Uma solução que poderá passar, por exemplo, pelo aluguer à Renfe [empresa que explora a rede ferroviária espanhola] de dois comboios híbridos (que levam entre duas e oito carruagens), do género dos que essa empresa usa há anos para fazer a ligação Madrid-Galiza e que poderiam realizar três ligações diárias Beja-Lisboa, diretas e nos dois sentidos. Afinal, esta solução está neste momento em vigor: até ao final de 2022 a CP tem um contrato de aluguer de 24 automotoras diesel, pelo qual paga à Renfe 8,3 milhões de euros por ano.
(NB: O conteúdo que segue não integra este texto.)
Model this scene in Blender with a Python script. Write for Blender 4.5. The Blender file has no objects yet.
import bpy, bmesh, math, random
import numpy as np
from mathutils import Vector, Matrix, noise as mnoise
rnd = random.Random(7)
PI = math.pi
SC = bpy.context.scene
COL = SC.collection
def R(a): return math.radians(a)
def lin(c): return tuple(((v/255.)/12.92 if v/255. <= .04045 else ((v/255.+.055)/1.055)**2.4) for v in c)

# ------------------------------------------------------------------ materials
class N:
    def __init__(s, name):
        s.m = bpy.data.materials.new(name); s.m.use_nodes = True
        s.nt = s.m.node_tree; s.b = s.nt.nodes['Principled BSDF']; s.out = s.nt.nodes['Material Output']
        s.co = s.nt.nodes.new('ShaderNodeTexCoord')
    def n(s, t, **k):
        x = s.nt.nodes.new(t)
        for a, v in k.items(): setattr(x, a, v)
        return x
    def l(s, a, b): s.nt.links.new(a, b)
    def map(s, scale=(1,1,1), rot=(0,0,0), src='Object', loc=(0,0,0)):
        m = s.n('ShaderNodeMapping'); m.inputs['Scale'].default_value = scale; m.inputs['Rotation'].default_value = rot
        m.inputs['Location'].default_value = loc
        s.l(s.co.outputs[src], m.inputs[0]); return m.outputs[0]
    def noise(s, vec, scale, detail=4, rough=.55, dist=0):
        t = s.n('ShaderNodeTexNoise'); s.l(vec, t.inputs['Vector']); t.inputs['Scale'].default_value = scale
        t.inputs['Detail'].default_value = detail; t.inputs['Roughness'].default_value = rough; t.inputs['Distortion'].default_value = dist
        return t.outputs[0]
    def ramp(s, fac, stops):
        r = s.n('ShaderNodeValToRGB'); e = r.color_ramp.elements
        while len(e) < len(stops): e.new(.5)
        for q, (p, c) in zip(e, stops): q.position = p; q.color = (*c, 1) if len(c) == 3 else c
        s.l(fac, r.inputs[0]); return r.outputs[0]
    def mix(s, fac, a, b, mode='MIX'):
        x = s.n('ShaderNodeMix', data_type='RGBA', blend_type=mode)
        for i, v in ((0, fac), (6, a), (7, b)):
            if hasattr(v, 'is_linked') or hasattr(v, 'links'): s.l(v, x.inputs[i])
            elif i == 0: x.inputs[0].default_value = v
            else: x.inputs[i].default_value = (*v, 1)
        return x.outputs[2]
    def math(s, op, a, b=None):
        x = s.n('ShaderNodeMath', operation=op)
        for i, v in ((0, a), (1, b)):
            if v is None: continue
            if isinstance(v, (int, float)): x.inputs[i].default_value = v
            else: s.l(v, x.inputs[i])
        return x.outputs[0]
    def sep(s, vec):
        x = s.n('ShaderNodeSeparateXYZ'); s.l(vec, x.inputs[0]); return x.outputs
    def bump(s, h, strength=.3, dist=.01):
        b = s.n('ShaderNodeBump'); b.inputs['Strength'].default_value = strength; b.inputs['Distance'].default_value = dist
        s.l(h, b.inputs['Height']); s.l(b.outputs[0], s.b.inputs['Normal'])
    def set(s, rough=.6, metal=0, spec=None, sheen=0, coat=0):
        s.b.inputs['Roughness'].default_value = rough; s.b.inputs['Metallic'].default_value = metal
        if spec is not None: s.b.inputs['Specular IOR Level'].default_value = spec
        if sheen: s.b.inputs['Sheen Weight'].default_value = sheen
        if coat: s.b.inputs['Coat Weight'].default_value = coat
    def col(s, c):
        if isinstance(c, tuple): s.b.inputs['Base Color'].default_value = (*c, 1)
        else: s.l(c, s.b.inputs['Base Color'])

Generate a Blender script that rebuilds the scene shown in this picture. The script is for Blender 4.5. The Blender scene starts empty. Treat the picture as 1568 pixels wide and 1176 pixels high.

Caso a empresa espanhola pudesse fornecer esses dois comboios, porque não incluí-los nesse pacote, renegociando o contrato?

 

Para que essa vontade política exista, é preciso uma unidade, a nível local e regional que, infelizmente não tem existido, não obstante os vários apelos públicos, como os que, por exemplo, tenho feito nas páginas dos jornais da nossa região e que, para concluir, relembro:

 

“… seria muito bom vermos os autarcas de Beja, Cuba, Alvito, Viana do Alentejo, Vendas Novas, unidos, ao lado dos cidadãos que lutam pelas ligações diretas a Lisboa, por comboio…” ("Correio Alentejo", 8 junho 2012);

 

“Agora que a 'poeira' eleitoral assenta e que se vai dar início a um novo ciclo político, com um novo Parlamento e um novo Governo, seria bom que os três deputados eleitos por Beja [Pedro do Carmo, João Ramos e Nilza de Sena] se unissem e, deixando para trás naturais divergências, elaborassem um documento, curto mas incisivo, que se concretizasse num projeto de resolução ou numa recomendação, com dois objetivos “mínimos”: a eletrificação da linha Beja/Casa Branca e a retoma das obras da A26, entre Beja e Santa Margarida do Sado” ("Diário do Alentejo", 9 outubro 2015).

 

E, a propósito desta última (pelos vistos atirada de novo para o esquecimento), transcrevo o que escrevi na citada crónica de junho de 2012: “… ou ainda os [autarcas] de Beja, Ferreira, Grândola, Alcácer, Santiago e Sines, juntos pela A26, que tão tarde arrancou e que vai parando e avançando aos soluços...”

 

Embora esta crónica seja sobre comboios, aqui fica de novo o apelo a estes eleitos para que, mais uma vez, não fiquemos para trás e se conclua a inacabada A26, o que, pelas últimas notícias, está em risco.